Metasurface optical characterization using quadriwave lateral shearing interferometry

TL;DR

This paper demonstrates the use of quadriwave lateral shearing interferometry (QLSI) for precise, full optical characterization of various metasurfaces, enabling better design and understanding of these ultrathin optical components.

Contribution

It introduces QLSI as a versatile, high-resolution technique for characterizing the phase profiles of different metasurfaces, surpassing traditional intensity-based methods.

Findings

QLSI can measure local phase with high sensitivity.

Effective for various metasurface types, including metalenses and deflectors.

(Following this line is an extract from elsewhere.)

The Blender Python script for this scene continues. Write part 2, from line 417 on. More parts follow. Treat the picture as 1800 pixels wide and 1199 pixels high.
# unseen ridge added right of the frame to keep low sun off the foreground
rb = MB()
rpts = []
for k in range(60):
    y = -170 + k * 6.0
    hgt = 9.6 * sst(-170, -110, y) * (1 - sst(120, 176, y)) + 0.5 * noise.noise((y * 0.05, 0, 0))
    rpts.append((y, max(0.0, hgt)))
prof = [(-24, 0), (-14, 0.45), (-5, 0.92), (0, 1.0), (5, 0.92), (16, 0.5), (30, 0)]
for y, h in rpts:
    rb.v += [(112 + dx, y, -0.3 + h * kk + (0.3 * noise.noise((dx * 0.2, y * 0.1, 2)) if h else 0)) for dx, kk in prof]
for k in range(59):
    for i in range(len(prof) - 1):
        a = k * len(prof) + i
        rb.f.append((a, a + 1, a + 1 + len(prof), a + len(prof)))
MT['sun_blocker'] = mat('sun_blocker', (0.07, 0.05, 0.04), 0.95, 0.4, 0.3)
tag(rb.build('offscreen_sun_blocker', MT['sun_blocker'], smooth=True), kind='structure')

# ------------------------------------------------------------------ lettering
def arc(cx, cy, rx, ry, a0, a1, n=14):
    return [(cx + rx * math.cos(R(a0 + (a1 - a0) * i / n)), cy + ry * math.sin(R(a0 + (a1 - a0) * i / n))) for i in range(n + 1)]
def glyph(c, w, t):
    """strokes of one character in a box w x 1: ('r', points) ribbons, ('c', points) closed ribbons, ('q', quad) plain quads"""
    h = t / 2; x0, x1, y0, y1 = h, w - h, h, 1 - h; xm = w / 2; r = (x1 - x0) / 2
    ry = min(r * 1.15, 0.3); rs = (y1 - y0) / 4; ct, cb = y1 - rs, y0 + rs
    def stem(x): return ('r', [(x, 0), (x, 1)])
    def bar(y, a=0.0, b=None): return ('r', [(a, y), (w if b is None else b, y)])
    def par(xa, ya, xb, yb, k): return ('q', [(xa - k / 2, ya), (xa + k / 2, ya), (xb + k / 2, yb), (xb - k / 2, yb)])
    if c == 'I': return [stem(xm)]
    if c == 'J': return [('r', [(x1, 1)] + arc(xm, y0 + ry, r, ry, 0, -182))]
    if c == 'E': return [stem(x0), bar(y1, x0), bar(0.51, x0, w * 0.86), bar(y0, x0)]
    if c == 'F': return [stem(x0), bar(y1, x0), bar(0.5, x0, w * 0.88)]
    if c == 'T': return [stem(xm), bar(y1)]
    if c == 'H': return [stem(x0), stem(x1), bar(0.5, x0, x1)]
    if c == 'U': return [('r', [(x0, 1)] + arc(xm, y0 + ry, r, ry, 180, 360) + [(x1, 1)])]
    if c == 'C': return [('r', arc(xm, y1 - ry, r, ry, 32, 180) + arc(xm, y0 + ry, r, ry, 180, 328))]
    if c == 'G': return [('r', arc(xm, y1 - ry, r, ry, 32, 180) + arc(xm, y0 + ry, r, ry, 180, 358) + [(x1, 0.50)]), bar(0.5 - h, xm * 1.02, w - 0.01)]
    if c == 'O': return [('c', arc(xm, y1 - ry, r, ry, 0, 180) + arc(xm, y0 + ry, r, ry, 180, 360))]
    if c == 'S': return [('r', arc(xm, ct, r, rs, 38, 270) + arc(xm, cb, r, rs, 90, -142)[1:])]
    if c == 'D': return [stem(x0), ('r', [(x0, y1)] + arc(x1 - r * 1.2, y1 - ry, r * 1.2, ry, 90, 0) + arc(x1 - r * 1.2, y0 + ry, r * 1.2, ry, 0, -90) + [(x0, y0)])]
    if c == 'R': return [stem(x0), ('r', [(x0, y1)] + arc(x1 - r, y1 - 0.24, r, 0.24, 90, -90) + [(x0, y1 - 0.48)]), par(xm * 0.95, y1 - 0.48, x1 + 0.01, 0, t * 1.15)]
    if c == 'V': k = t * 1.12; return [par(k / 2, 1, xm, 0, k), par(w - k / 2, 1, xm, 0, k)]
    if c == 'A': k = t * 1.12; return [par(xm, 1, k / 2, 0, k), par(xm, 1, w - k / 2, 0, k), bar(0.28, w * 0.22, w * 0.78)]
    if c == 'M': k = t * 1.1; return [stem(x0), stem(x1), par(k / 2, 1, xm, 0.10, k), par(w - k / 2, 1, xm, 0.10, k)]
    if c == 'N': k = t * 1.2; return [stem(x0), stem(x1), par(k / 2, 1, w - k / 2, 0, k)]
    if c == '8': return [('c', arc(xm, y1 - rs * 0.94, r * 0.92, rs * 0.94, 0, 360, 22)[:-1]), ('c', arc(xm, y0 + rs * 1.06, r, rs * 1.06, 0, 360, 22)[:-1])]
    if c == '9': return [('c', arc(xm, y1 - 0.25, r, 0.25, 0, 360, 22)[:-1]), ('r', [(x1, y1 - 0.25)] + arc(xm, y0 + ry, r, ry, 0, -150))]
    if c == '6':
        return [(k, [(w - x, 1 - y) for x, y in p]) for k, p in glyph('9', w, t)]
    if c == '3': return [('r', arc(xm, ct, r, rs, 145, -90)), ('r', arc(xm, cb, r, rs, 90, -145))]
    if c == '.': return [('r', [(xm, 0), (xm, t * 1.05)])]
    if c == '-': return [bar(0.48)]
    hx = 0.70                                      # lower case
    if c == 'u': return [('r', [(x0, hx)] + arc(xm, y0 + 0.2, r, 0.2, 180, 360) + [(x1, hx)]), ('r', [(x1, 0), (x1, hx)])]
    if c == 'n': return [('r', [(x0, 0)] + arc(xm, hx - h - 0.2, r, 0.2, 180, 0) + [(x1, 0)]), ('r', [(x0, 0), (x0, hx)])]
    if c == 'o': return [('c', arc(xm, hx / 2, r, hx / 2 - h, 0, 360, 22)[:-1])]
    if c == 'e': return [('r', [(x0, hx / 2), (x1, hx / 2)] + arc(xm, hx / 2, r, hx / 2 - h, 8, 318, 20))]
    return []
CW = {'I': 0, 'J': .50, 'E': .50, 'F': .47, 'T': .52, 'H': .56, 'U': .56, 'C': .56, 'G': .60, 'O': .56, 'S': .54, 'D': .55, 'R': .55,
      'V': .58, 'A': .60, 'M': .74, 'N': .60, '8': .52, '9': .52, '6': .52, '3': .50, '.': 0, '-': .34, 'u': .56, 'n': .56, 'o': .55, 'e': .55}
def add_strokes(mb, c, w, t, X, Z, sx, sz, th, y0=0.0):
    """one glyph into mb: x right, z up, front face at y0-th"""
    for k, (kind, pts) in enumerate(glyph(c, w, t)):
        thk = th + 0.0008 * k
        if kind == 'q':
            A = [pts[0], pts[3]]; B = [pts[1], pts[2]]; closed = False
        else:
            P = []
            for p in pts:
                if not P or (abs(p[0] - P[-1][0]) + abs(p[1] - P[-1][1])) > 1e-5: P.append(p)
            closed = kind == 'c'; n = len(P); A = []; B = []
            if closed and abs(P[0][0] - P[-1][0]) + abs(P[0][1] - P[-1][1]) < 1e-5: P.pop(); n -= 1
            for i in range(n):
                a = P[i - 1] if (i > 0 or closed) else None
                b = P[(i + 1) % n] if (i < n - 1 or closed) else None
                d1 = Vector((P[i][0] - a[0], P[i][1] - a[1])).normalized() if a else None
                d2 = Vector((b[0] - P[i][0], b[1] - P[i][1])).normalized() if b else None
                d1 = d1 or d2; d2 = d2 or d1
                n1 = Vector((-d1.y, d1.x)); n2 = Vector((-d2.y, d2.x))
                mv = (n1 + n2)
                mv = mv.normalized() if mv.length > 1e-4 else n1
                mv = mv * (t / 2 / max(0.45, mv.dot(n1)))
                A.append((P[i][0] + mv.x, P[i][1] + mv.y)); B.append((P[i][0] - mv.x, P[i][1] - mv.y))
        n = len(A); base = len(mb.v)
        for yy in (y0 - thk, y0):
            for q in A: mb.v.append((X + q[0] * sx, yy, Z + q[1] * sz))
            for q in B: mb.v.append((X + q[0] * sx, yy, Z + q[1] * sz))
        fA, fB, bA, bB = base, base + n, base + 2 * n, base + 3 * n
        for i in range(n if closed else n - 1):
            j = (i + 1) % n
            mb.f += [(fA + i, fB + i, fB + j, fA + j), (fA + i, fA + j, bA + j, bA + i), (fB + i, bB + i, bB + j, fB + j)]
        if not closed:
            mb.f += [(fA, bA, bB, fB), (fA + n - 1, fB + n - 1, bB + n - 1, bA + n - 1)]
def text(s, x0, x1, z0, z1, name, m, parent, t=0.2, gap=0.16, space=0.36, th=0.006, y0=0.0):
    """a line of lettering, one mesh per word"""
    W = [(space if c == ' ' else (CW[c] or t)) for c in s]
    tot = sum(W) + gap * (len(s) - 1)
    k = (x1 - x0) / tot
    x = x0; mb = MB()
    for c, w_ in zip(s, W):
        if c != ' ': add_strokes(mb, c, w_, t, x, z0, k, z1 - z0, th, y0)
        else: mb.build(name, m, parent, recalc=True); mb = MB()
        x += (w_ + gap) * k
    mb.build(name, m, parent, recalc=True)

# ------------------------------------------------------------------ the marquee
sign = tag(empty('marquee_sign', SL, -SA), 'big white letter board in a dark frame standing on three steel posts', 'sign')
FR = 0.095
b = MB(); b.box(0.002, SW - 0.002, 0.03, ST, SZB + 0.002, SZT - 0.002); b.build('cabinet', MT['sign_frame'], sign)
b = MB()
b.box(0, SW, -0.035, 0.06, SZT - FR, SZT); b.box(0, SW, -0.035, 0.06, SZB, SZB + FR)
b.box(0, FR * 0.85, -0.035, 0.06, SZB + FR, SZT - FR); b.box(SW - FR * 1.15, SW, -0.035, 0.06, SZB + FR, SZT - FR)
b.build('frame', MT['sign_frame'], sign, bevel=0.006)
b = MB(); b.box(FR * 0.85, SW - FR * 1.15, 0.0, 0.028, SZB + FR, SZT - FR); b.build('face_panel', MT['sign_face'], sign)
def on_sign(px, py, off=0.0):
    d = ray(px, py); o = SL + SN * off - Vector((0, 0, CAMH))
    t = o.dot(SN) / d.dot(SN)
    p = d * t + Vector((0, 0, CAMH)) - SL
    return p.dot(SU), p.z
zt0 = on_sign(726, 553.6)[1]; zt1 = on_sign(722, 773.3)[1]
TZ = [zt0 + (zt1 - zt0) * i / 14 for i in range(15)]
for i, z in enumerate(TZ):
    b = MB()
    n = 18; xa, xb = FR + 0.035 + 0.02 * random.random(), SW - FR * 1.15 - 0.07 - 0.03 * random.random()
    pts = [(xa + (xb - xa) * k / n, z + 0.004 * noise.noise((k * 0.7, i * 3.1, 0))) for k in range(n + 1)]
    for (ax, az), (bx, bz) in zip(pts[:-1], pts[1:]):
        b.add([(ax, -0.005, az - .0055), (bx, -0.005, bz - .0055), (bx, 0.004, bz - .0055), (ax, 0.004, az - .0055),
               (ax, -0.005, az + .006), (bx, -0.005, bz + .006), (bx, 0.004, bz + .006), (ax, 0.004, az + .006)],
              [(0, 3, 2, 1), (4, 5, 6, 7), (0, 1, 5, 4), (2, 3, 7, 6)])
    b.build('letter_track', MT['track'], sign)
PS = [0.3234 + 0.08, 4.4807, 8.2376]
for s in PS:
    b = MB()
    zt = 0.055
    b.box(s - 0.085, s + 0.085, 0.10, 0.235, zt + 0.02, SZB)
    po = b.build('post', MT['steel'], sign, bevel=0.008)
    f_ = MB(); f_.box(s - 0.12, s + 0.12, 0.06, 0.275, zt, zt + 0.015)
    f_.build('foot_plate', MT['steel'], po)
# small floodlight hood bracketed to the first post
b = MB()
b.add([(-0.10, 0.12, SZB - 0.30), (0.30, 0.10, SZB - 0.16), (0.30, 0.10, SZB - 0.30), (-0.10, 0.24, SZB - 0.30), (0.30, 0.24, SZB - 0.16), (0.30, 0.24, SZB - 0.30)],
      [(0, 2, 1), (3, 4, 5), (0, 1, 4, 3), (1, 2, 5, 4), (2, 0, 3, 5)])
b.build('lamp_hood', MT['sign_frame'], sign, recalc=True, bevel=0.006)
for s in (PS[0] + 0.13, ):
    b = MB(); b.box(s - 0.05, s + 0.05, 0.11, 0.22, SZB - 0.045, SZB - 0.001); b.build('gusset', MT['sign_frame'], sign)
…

Provides detailed optical characterization to improve metasurface design.

Abstract

An optical metasurface consists of a dense and usually non-uniform layer of scattering nanostructures behaving as a continuous and extremely thin optical component, with predefined phase and intensity transmission/reflection profiles. To date, various sorts of metasurfaces (metallic, dielectric, Huygens-like, Pancharatman-Berry, etc.) have been introduced to design ultrathin lenses, beam deflectors, holograms, or polarizing interfaces. Their actual efficiencies depend on the ability to predict their optical properties and to fabricate non-uniform assemblies of billions of nanoscale structures on macroscopic surfaces. To further help improve the design of metasurfaces, precise and versatile post-characterization techniques need to be developed. Today, most of the techniques used to characterize metasurfaces rely on light intensity measurements. Here, we demonstrate how quadriwave lateral shearing interferometry (QLSI), a quantitative phase microscopy technique, can easily achieve full optical characterization of metasurfaces of any kind, as it can probe the local phase imparted by a metasurface with high sensitivity and spatial resolution. As a means to illustrate the versatility of this technique, we present measurements on two types of metasurfaces, namely Pancharatnam-Berry and effective-refractive-index metasurfaces, and present results on uniform metasurfaces, metalenses and deflectors.